Poland-owned JSW, the largest coking coal miner in the European Union, has cut its 2014 production target by 9% to 12% and slashed investment in an effort to regain profitability after steep falls in coal prices and an ongoing corporate restructuring.
The announcement comes as Polish authorities work on a plan to group its loss-making mines into a “bad” or a “good” unit. The first group, FT.com reports (subs. required) will face a major reshuffle or closure, while the “good” one would manage the country’s viable mines. But with the industry employing more than 100,000 people, any radical change is likely to be a tough political sell.
Poland’s vast coal reserves, the second-largest in Europe, were seen as the energy ace up its sleeve – offsetting reliance on Russian resources and providing enough cheap, domestic fuel to power decades of economic growth.
But since the US shale boom sent coal prices down the drain, the country’s state-owned miners inefficiencies became evident.
The Polish coal mining sector is going through a difficult period, with the four biggest, state-owned companies generating lower revenue than in previous years.

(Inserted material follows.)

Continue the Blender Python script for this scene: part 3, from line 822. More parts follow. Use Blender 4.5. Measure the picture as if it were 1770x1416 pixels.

They are especially vulnerable to low coal prices because they have higher costs than miners in Asia or Australia.
Kompania Węglowa, Europe’s largest hard coal producer, had a loss of more that 600 million zloty (about $180 million) last year.
JSW’s shares have lost nearly half of their value this year and 80% since the company’s stock market debut in 2011. In the first six month of this year the miner lost 340m zloty ($102m).
In addition, the nation is facing additional pressure from the EU, which has asked Poland to wean itself off the fossil fuel based on environmental concerns.